Work to complete
Keep to the lines between the one holding "Write part 2" and the one holding "R.append((rrect(.482,.848,-.389,-.132,.042,.842),0))", inclusive, and write them out exactly.

Supplied material
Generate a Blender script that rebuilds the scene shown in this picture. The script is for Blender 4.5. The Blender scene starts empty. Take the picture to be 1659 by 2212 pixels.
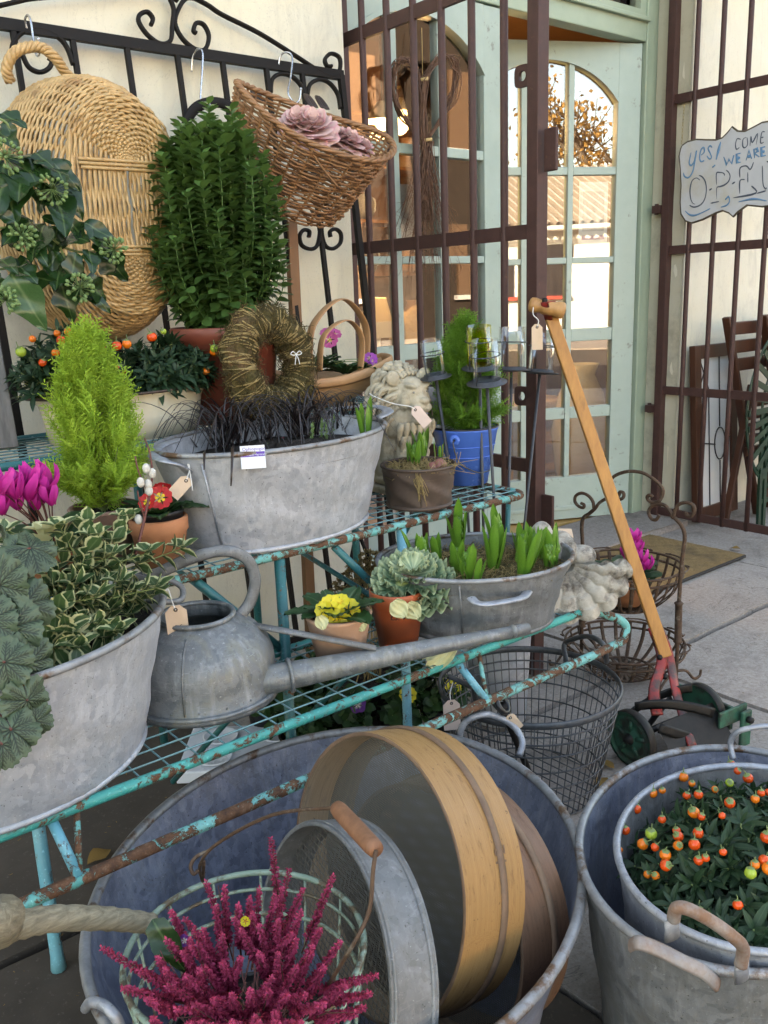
* * *
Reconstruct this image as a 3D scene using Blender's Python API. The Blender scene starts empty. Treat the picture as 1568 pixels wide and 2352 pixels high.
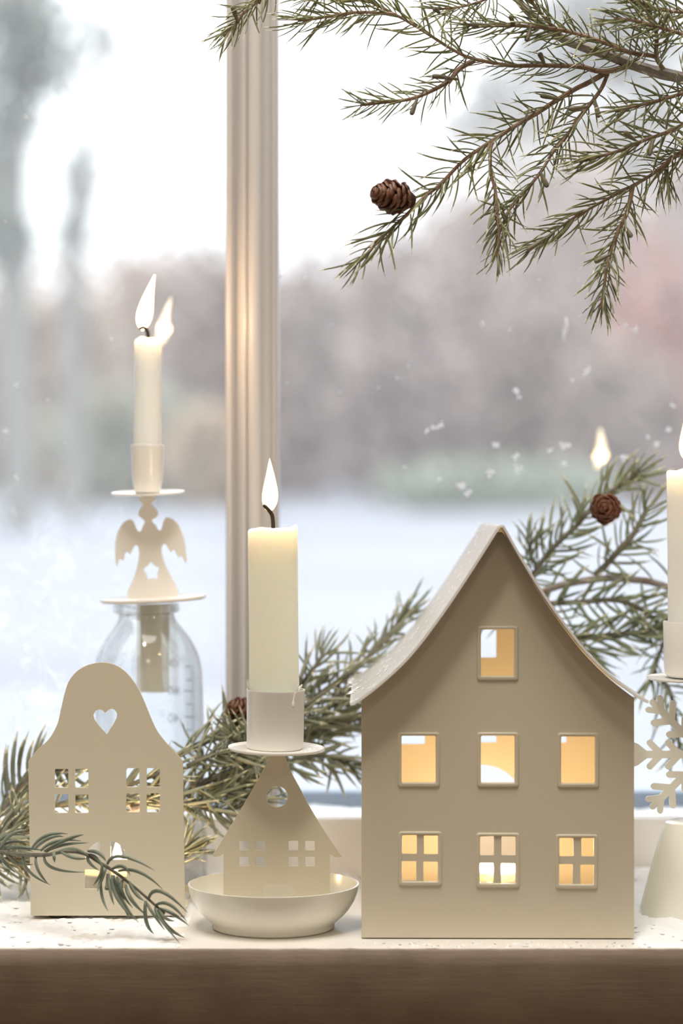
--
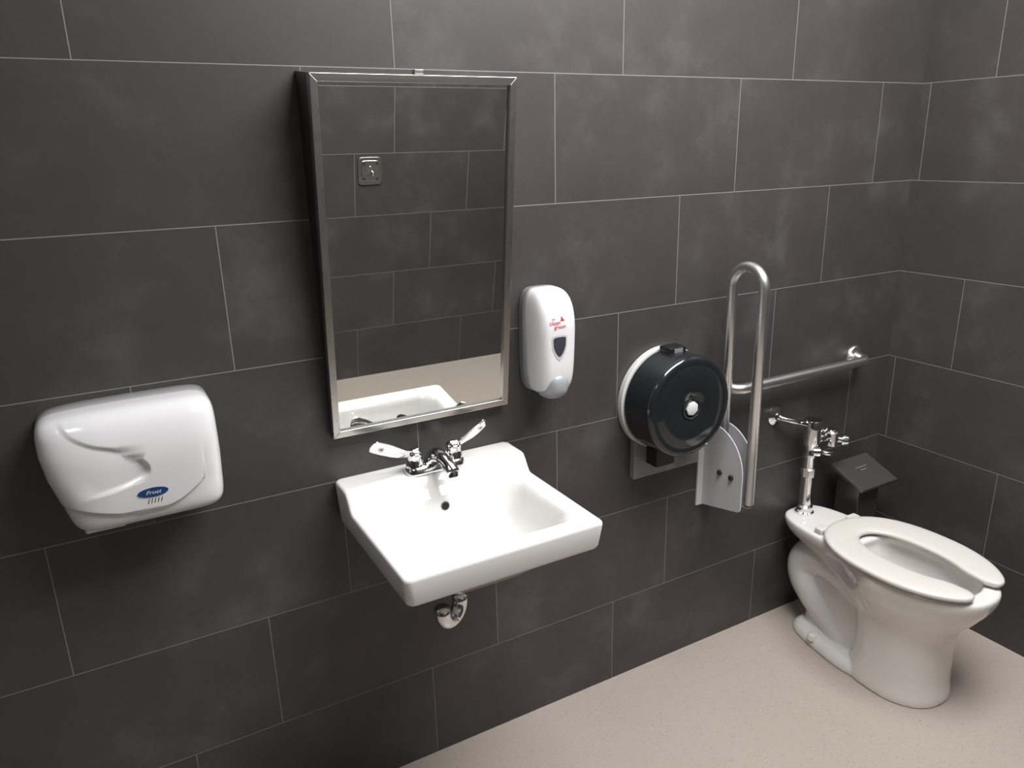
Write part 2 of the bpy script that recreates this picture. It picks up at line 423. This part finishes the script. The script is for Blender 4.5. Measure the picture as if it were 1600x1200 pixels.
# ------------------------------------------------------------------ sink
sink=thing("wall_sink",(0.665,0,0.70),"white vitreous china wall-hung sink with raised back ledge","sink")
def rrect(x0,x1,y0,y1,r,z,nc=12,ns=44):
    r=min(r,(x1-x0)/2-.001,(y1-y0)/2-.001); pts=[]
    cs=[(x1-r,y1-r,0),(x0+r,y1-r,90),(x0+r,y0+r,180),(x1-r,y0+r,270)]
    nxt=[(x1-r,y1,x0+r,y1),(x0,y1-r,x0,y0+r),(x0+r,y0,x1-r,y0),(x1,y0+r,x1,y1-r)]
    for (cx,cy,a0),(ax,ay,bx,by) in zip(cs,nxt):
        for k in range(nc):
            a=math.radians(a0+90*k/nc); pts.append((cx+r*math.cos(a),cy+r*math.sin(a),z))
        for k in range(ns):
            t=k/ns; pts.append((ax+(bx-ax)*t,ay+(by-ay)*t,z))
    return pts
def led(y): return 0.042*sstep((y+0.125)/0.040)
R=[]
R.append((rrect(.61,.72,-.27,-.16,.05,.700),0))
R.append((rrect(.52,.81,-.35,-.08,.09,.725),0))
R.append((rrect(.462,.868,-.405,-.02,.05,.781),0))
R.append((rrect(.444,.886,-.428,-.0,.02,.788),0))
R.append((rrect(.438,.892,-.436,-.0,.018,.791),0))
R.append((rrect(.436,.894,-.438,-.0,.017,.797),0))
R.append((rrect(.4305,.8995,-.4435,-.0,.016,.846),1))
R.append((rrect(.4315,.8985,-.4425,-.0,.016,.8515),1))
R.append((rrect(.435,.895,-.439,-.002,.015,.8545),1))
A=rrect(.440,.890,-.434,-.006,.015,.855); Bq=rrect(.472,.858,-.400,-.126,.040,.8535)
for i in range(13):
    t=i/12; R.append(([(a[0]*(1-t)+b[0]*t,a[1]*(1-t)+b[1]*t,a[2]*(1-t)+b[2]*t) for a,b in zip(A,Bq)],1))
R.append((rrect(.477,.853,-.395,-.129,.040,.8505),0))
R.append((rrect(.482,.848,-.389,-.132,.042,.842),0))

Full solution
Write part 2 of the bpy script that recreates this picture. It picks up at line 423. This part finishes the script. The script is for Blender 4.5. Measure the picture as if it were 1600x1200 pixels.
# ------------------------------------------------------------------ sink
sink=thing("wall_sink",(0.665,0,0.70),"white vitreous china wall-hung sink with raised back ledge","sink")
def rrect(x0,x1,y0,y1,r,z,nc=12,ns=44):
    r=min(r,(x1-x0)/2-.001,(y1-y0)/2-.001); pts=[]
    cs=[(x1-r,y1-r,0),(x0+r,y1-r,90),(x0+r,y0+r,180),(x1-r,y0+r,270)]
    nxt=[(x1-r,y1,x0+r,y1),(x0,y1-r,x0,y0+r),(x0+r,y0,x1-r,y0),(x1,y0+r,x1,y1-r)]
    for (cx,cy,a0),(ax,ay,bx,by) in zip(cs,nxt):
        for k in range(nc):
            a=math.radians(a0+90*k/nc); pts.append((cx+r*math.cos(a),cy+r*math.sin(a),z))
        for k in range(ns):
            t=k/ns; pts.append((ax+(bx-ax)*t,ay+(by-ay)*t,z))
    return pts
def led(y): return 0.042*sstep((y+0.125)/0.040)
R=[]
R.append((rrect(.61,.72,-.27,-.16,.05,.700),0))
R.append((rrect(.52,.81,-.35,-.08,.09,.725),0))
R.append((rrect(.462,.868,-.405,-.02,.05,.781),0))
R.append((rrect(.444,.886,-.428,-.0,.02,.788),0))
R.append((rrect(.438,.892,-.436,-.0,.018,.791),0))
R.append((rrect(.436,.894,-.438,-.0,.017,.797),0))
R.append((rrect(.4305,.8995,-.4435,-.0,.016,.846),1))
R.append((rrect(.4315,.8985,-.4425,-.0,.016,.8515),1))
R.append((rrect(.435,.895,-.439,-.002,.015,.8545),1))
A=rrect(.440,.890,-.434,-.006,.015,.855); Bq=rrect(.472,.858,-.400,-.126,.040,.8535)
for i in range(13):
    t=i/12; R.append(([(a[0]*(1-t)+b[0]*t,a[1]*(1-t)+b[1]*t,a[2]*(1-t)+b[2]*t) for a,b in zip(A,Bq)],1))
R.append((rrect(.477,.853,-.395,-.129,.040,.8505),0))
R.append((rrect(.482,.848,-.389,-.132,.042,.842),0))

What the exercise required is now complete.